Required task: Restate the listing below word for word, omitting any images.

______

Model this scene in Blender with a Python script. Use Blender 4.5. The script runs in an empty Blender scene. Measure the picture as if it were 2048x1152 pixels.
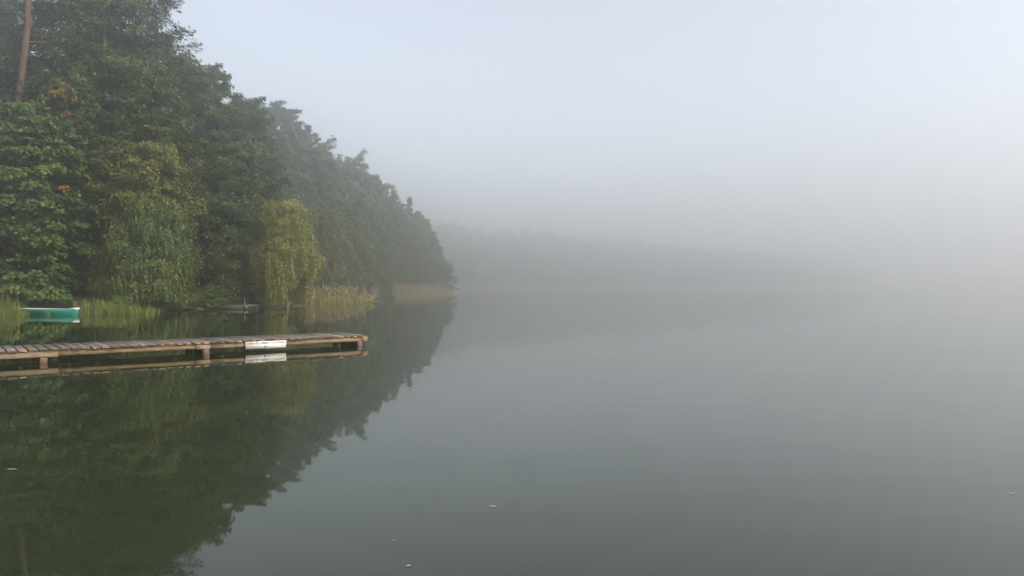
import bpy, math, random
import numpy as np
from mathutils import Vector

rng = np.random.default_rng(7)
random.seed(7)
C = bpy.context.scene
COL = C.collection
R = math.radians
F = 1480.0            # focal length of the photograph in its own pixels
HY = 573.0            # horizon row
EYE = 1.6

# ------------------------------------------------------------------ scene set-up
C.render.engine = 'CYCLES'
cy = C.cycles
cy.use_denoising = True
try:
    cy.denoiser = 'OPENIMAGEDENOISE'
    cy.denoising_input_passes = 'RGB_ALBEDO_NORMAL'
except Exception:
    pass
cy.max_bounces = 8
cy.diffuse_bounces = 3
cy.glossy_bounces = 3
cy.transmission_bounces = 3
cy.transparent_max_bounces = 8
cy.volume_bounces = 3
cy.use_adaptive_sampling = False
cy.sample_clamp_indirect = 1.0
cy.sample_clamp_direct = 4.0
C.view_settings.view_transform = 'Standard'
C.view_settings.look = 'None'
C.view_settings.gamma = 1
C.view_settings.exposure = EXPOSURE = 0.99

cam_d = bpy.data.cameras.new('camera')
cam = bpy.data.objects.new('camera', cam_d)
COL.objects.link(cam)
cam_d.sensor_width = 36
cam_d.lens = F / 2048 * 36
cam_d.clip_end = 9000
cam.location = (0, 0, EYE)
cam.rotation_euler = (R(90) - (576 - HY) / F, 0, 0)
C.camera = cam

SUN_AZ, SUN_EL = 120.0, 36.0        # degrees clockwise from the view direction (+Y)
w = bpy.data.worlds.new('World')
C.world = w
w.use_nodes = True
nt = w.node_tree
bg = nt.nodes['Background']
sky = nt.nodes.new('ShaderNodeTexSky')
sky.sky_type = 'NISHITA'
sky.sun_disc = False
sky.sun_elevation = R(SUN_EL)
sky.sun_rotation = R(SUN_AZ)
sky.air_density = 0.9
sky.dust_density = 3.0
sky.ozone_density = 1.2
veil = nt.nodes.new('ShaderNodeHueSaturation')      # thin high cloud takes the blue out of the sky
veil.inputs['Saturation'].default_value = 0.42
nt.links.new(sky.outputs[0], veil.inputs['Color'])
nt.links.new(veil.outputs[0], bg.inputs[0])
bg.inputs[1].default_value = 0.15

sl = bpy.data.lights.new('sun', 'SUN')
sl.energy = 3.2
sl.angle = R(6)
sl.color = (1.0, 0.88, 0.72)
so = bpy.data.objects.new('sun', sl)
COL.objects.link(so)
sd_ = Vector((math.sin(R(SUN_AZ)) * math.cos(R(SUN_EL)), math.cos(R(SUN_AZ)) * math.cos(R(SUN_EL)), math.sin(R(SUN_EL))))
so.rotation_euler = (-sd_).to_track_quat('-Z', 'Y').to_euler()
so.location = (60, 10, 60)

# ------------------------------------------------------------------ helpers
def props(o, label=None, cat=None, group=None, kind=None):
    if label: o['label'] = label
    if cat: o['category'] = cat
    if group: o['group'] = group
    if kind: o['kind'] = kind
    return o

def empty(name, loc, rz=0.0, label=None, cat=None, group=None):
    o = bpy.data.objects.new(name, None)
    COL.objects.link(o)
    o.empty_display_size = 0.3
    o.location = loc
    o.rotation_euler = (0, 0, rz)
    return props(o, label, cat, group)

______

Problem solution:
Model this scene in Blender with a Python script. Use Blender 4.5. The script runs in an empty Blender scene. Measure the picture as if it were 2048x1152 pixels.
import bpy, math, random
import numpy as np
from mathutils import Vector

rng = np.random.default_rng(7)
random.seed(7)
C = bpy.context.scene
COL = C.collection
R = math.radians
F = 1480.0            # focal length of the photograph in its own pixels
HY = 573.0            # horizon row
EYE = 1.6

# ------------------------------------------------------------------ scene set-up
C.render.engine = 'CYCLES'
cy = C.cycles
cy.use_denoising = True
try:
    cy.denoiser = 'OPENIMAGEDENOISE'
    cy.denoising_input_passes = 'RGB_ALBEDO_NORMAL'
except Exception:
    pass
cy.max_bounces = 8
cy.diffuse_bounces = 3
cy.glossy_bounces = 3
cy.transmission_bounces = 3
cy.transparent_max_bounces = 8
cy.volume_bounces = 3
cy.use_adaptive_sampling = False
cy.sample_clamp_indirect = 1.0
cy.sample_clamp_direct = 4.0
C.view_settings.view_transform = 'Standard'
C.view_settings.look = 'None'
C.view_settings.gamma = 1
C.view_settings.exposure = EXPOSURE = 0.99

cam_d = bpy.data.cameras.new('camera')
cam = bpy.data.objects.new('camera', cam_d)
COL.objects.link(cam)
cam_d.sensor_width = 36
cam_d.lens = F / 2048 * 36
cam_d.clip_end = 9000
cam.location = (0, 0, EYE)
cam.rotation_euler = (R(90) - (576 - HY) / F, 0, 0)
C.camera = cam

SUN_AZ, SUN_EL = 120.0, 36.0        # degrees clockwise from the view direction (+Y)
w = bpy.data.worlds.new('World')
C.world = w
w.use_nodes = True
nt = w.node_tree
bg = nt.nodes['Background']
sky = nt.nodes.new('ShaderNodeTexSky')
sky.sky_type = 'NISHITA'
sky.sun_disc = False
sky.sun_elevation = R(SUN_EL)
sky.sun_rotation = R(SUN_AZ)
sky.air_density = 0.9
sky.dust_density = 3.0
sky.ozone_density = 1.2
veil = nt.nodes.new('ShaderNodeHueSaturation')      # thin high cloud takes the blue out of the sky
veil.inputs['Saturation'].default_value = 0.42
nt.links.new(sky.outputs[0], veil.inputs['Color'])
nt.links.new(veil.outputs[0], bg.inputs[0])
bg.inputs[1].default_value = 0.15

sl = bpy.data.lights.new('sun', 'SUN')
sl.energy = 3.2
sl.angle = R(6)
sl.color = (1.0, 0.88, 0.72)
so = bpy.data.objects.new('sun', sl)
COL.objects.link(so)
sd_ = Vector((math.sin(R(SUN_AZ)) * math.cos(R(SUN_EL)), math.cos(R(SUN_AZ)) * math.cos(R(SUN_EL)), math.sin(R(SUN_EL))))
so.rotation_euler = (-sd_).to_track_quat('-Z', 'Y').to_euler()
so.location = (60, 10, 60)

# ------------------------------------------------------------------ helpers
def props(o, label=None, cat=None, group=None, kind=None):
    if label: o['label'] = label
    if cat: o['category'] = cat
    if group: o['group'] = group
    if kind: o['kind'] = kind
    return o

def empty(name, loc, rz=0.0, label=None, cat=None, group=None):
    o = bpy.data.objects.new(name, None)
    COL.objects.link(o)
    o.empty_display_size = 0.3
    o.location = loc
    o.rotation_euler = (0, 0, rz)
    return props(o, label, cat, group)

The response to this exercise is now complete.